Offering frequent news and analysis from the majestic Evergreen State and beyond, The Cascadia Advocate is the Northwest Progressive Institute's unconventional perspective on world, national, and local politics.

Tuesday, November 2, 2010

BP, Tim Eyman, and soda lobby win, but voters turn back alcohol profiteers and insurance giants

On a catastrophic night for the progressive movement, we'll take what we can get.

Three of the five corporate ballot measures on Washington's ballot appear to be headed for rejection. Two of those are the schemes sponsored by competing cabals of alcohol profiteers (I-1100 and I-1105). The other is the BIAW's Initiative 1082, which sought to destroy our publicly administered industrial insurance system. It and 1105 are being resoundingly rejected, while 1100 is losing narrowly.

Meanwhile, Tim Eyman and BP's I-1053 is passing easily, because hardly any resources were put into defeating it. But ironically, even though it's racking up big margins, it's still not even meeting its own threshold for passage.

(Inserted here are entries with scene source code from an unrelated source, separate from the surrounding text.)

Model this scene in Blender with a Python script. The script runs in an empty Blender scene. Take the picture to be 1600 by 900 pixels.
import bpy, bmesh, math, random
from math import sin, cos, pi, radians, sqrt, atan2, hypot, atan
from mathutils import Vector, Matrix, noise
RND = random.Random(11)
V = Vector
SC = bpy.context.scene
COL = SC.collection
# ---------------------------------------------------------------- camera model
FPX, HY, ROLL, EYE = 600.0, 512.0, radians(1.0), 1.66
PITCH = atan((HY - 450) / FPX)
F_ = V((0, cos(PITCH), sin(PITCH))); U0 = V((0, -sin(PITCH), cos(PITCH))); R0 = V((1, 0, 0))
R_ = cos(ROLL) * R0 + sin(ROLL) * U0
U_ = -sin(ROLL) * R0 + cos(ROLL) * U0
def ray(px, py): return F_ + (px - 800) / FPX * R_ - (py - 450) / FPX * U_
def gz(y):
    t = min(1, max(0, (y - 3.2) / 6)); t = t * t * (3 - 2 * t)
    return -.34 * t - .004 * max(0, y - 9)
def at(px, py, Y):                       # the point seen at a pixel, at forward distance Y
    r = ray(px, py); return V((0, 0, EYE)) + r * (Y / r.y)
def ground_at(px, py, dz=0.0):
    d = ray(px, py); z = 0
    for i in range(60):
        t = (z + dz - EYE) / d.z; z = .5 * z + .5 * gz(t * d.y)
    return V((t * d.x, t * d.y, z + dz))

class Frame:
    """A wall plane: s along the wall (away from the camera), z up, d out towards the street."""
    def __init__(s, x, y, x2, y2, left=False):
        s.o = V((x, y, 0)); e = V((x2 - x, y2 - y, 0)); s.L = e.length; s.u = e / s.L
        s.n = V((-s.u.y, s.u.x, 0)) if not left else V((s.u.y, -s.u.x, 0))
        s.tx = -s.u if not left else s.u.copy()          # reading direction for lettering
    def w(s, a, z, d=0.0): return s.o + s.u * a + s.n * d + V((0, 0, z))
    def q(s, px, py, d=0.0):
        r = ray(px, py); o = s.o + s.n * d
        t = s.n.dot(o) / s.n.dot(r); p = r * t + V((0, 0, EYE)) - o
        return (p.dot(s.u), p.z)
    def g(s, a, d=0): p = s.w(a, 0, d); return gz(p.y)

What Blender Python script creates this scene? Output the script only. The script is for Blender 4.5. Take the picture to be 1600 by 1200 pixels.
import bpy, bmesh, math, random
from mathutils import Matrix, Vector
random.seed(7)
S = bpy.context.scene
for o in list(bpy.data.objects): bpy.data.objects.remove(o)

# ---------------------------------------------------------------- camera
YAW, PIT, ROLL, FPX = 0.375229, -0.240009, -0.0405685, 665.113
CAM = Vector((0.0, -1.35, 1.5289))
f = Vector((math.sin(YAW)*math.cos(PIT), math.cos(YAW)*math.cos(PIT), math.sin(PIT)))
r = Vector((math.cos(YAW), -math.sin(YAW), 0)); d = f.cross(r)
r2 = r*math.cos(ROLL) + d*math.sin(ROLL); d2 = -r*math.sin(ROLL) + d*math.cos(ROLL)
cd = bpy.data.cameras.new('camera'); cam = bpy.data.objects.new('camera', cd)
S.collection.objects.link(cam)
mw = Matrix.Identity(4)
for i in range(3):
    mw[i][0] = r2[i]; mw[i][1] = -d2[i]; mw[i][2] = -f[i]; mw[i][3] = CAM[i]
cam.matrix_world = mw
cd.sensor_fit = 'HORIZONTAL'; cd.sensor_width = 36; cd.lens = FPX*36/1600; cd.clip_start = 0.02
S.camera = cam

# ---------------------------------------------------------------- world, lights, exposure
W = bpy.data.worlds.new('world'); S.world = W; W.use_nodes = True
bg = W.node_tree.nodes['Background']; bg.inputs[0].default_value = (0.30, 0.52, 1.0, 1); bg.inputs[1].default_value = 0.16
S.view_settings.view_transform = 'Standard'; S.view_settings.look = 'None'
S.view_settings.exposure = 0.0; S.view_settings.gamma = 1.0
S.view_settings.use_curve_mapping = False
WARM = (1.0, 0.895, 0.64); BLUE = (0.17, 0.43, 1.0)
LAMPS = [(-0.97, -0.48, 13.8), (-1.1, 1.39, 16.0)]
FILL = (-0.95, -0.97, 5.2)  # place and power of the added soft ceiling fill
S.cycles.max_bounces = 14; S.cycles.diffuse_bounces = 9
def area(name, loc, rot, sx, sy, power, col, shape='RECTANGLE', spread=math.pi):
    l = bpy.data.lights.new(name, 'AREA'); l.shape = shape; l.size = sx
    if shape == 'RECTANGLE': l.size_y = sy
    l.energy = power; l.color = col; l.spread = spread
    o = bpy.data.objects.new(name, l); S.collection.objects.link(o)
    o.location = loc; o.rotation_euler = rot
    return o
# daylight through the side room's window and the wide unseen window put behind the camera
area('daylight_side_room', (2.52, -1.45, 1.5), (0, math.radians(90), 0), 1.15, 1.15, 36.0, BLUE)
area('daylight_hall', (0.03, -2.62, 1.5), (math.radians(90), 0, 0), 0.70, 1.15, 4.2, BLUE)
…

Initiative 1107, the soda lobby's scheme to repeal temporary tax increases on soda, candy, and bottled water, is also easily passing. I-1107's passage means another half billion dollar hole has just been blown in the state budget.

Neither of the two progressive ballot measures, meanwhile, are doing well. Initiative 1098 is being shellacked everywhere. It's not passing in a single county, not even the liberal stronghold of San Juan.

Referendum 52 is doing better than 1098, but not enough to pass. It's winning approval in King, San Juan, and Jefferson counties.

The two constitutional amendments submitted by the Legislature to the people for ratification are each passing. The amendment concerning bail is passing big; the one concerning the debt limit is narrowly passing.

Finally, King County Proposition 1 is failing and unlikely to pass.